##### Entries provided

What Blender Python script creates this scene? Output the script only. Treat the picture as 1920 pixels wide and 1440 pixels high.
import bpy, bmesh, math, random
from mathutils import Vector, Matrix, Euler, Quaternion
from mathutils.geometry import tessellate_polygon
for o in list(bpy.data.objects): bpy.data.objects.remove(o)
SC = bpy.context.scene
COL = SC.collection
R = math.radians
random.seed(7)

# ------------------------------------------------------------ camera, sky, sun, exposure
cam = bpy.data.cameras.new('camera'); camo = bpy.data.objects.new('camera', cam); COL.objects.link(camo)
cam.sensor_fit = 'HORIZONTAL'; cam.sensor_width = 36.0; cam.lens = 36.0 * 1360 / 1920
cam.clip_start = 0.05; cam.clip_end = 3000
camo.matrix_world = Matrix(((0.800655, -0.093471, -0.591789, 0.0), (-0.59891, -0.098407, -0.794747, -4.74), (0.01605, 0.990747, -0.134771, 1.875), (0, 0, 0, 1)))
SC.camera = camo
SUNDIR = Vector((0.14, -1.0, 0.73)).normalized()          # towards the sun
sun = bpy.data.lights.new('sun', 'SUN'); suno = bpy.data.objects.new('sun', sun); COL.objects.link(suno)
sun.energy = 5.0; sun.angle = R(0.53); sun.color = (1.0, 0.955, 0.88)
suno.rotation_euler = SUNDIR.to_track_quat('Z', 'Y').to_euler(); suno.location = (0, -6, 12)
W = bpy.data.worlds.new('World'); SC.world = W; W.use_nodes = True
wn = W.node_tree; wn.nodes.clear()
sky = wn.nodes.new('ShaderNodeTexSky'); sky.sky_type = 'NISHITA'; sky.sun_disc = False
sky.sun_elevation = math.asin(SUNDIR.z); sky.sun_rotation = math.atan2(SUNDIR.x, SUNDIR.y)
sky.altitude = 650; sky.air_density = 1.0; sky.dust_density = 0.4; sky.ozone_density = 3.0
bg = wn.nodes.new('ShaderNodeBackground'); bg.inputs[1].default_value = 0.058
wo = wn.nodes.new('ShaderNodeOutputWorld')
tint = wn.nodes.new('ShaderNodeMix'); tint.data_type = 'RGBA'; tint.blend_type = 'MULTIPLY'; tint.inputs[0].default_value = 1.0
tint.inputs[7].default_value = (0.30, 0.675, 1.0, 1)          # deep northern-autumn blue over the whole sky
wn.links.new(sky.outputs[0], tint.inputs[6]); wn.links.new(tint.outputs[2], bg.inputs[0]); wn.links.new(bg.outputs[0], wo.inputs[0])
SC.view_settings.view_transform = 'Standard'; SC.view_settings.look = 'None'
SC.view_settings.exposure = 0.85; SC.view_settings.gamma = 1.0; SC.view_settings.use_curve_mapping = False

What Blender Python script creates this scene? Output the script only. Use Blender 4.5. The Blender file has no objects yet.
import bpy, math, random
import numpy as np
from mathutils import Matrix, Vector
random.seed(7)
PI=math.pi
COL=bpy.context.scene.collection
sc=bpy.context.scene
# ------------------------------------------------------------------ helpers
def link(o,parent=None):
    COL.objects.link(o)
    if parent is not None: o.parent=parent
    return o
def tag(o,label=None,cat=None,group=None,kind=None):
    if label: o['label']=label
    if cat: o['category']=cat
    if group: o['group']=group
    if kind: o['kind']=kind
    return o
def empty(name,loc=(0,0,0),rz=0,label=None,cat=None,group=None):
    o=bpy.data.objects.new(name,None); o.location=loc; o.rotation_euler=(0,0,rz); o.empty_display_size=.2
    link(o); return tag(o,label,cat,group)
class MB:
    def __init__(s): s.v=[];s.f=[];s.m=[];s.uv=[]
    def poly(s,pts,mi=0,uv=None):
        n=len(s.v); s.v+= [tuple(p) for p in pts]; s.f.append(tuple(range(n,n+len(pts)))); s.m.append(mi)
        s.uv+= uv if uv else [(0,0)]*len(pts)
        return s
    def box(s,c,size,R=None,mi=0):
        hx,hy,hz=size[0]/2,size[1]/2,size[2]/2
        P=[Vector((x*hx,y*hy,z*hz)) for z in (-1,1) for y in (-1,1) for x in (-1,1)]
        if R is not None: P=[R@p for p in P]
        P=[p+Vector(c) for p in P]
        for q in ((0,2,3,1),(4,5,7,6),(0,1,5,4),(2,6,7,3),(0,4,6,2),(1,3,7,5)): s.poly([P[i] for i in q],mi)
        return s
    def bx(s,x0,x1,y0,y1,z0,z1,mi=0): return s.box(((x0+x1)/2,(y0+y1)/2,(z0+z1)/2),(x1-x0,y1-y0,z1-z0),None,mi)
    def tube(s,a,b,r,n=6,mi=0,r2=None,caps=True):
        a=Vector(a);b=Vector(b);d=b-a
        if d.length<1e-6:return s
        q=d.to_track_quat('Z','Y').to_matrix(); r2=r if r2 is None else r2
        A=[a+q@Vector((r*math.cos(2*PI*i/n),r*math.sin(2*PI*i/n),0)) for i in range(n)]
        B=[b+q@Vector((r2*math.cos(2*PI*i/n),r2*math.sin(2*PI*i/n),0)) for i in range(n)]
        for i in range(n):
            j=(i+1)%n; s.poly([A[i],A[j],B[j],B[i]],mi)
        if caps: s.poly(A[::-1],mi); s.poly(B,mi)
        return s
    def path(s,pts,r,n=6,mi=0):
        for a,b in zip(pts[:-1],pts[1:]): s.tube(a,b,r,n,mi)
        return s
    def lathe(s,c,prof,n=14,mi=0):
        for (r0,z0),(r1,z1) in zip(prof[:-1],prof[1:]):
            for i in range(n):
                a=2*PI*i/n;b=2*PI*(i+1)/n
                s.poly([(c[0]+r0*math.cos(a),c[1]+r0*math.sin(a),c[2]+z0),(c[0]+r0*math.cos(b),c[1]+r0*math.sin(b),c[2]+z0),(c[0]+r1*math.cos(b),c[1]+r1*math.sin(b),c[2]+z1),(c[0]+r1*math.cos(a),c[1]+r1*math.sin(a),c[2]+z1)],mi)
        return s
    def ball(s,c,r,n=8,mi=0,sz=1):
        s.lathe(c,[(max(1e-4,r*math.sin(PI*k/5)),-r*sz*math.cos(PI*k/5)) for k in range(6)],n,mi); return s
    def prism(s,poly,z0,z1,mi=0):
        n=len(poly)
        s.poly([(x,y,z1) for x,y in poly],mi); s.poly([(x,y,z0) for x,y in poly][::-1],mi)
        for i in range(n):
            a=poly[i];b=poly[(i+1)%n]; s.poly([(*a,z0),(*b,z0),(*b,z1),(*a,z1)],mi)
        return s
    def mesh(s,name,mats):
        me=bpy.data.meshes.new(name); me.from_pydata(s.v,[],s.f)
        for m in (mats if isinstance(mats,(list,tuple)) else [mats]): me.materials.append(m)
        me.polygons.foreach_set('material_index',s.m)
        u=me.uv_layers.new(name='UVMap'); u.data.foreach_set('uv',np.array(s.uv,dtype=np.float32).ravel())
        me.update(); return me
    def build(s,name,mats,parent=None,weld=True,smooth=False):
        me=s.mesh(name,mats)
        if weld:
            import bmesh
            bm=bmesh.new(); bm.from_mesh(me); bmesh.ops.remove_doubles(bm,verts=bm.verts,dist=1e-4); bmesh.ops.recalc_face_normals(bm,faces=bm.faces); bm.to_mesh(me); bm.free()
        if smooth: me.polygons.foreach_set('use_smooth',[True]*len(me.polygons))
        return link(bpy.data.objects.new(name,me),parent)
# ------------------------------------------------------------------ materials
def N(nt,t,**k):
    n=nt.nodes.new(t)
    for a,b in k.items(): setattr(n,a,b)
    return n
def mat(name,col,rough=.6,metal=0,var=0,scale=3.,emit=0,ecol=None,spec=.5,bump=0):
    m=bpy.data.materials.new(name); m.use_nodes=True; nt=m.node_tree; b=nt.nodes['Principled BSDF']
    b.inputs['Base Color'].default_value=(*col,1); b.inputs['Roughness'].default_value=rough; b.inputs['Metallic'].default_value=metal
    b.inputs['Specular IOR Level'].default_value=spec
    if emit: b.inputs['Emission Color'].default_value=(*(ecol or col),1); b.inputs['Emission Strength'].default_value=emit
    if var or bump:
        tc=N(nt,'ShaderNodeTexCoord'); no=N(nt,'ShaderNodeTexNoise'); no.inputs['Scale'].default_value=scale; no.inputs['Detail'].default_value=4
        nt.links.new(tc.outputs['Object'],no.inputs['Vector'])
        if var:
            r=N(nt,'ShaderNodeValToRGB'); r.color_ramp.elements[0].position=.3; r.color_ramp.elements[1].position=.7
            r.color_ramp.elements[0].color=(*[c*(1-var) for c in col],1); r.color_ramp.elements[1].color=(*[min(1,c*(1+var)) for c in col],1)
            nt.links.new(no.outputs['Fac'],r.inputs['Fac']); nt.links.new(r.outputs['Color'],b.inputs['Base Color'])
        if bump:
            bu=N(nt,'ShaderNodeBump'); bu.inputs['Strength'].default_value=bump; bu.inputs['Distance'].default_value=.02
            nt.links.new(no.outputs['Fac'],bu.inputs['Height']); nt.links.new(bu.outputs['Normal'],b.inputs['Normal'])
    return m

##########

- **Instruction**: Say how many lines of the material contain the word "Python", with no other text.

- **Answer to this exercise**: 2